Specialists note that the North is skilled at fixing and modernizing Soviet-age weapons and the impoverished country has a history of exchanging its technical services in this area for goods such as the bulk sugar the Chong Chon Gang was found to be transporting along with the arms, the Associated Press reported.

"The North Koreans have a track record of actually doing this. Upgrading, servicing and repairing, that's what the North Koreans do," said Stockholm International Peace Research Institute weapons smuggling analyst Hugh Griffiths.

Pyongyang is also interested in acquiring extra components for its own aged military systems, especially Mig fighter planes. 

"We think it is credible that [Cuba] could be sending some of these systems for repair and upgrade work," IHS Jane's Intelligence researcher Neil Ashdown said. "But equally there is stuff in that shipment that could be used in North Korea and was not going back."

U.N. Secretary General Ban Ki-moon's spokesman Martin Nesirky said if the details of the ship's cargo are confirmed, then the incident would constitute "a breach of the sanctions regime" over North Korea, which for years has been under strong U.N. Security Council sanctions that bar the nation from engaging in all international weapons commerce.

The ultimate determination of a sanctions violation is up to the Security Council, Nesirky said.

"It looks like it was definitely a violation of the U.N. sanctions," according to Griffiths. "It is military equipment prohibited under U.N. sanctions so whether payment is made in the form of barter trade or foreign currency it still constitutes a violation."

Panama on Wednesday said it had requested a Security Council probe into the trafficking incident, according to a Reuters report. "It's going to be transferred to the U.N. Security Council.

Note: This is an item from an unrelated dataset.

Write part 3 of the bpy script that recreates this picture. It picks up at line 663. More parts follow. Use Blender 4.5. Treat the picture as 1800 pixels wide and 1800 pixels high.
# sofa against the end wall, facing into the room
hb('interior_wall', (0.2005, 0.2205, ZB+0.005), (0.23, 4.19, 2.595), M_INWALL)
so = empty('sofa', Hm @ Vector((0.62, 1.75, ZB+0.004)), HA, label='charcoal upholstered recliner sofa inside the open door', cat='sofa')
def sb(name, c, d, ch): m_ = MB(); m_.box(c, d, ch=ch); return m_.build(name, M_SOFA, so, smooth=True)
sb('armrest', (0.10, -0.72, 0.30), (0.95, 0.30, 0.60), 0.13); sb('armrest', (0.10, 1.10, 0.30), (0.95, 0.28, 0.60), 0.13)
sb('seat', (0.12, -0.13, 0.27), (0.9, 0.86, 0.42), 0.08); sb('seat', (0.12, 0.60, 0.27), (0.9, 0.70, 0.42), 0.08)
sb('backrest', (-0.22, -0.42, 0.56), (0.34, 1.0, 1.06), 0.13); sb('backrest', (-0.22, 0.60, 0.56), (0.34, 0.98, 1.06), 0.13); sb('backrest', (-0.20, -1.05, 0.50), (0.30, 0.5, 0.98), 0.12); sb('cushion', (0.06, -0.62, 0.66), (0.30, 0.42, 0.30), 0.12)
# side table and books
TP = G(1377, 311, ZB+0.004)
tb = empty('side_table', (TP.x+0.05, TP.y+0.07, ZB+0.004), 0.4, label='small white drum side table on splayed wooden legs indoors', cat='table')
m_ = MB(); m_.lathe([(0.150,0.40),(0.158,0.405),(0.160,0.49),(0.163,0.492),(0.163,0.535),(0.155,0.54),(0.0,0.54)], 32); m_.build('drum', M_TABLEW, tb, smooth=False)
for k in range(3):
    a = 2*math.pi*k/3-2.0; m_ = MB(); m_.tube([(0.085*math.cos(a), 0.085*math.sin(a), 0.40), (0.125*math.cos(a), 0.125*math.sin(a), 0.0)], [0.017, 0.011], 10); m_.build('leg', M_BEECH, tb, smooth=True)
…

They will decide what to do," Panamanian Security Minister Jose Raul Mulino said.

A five-member team of U.N. specialists is anticipated to travel to the Central American country close to the start of next month after all of the Chong Chon Gang's cargo has been taken off the ship, Panamanian officials said. The search of the ship's hold has turned up two more containers that could be holding weapons.

Meanwhile, all 33 members of the North Korean crew are refusing to answer the Panamanian government's questions.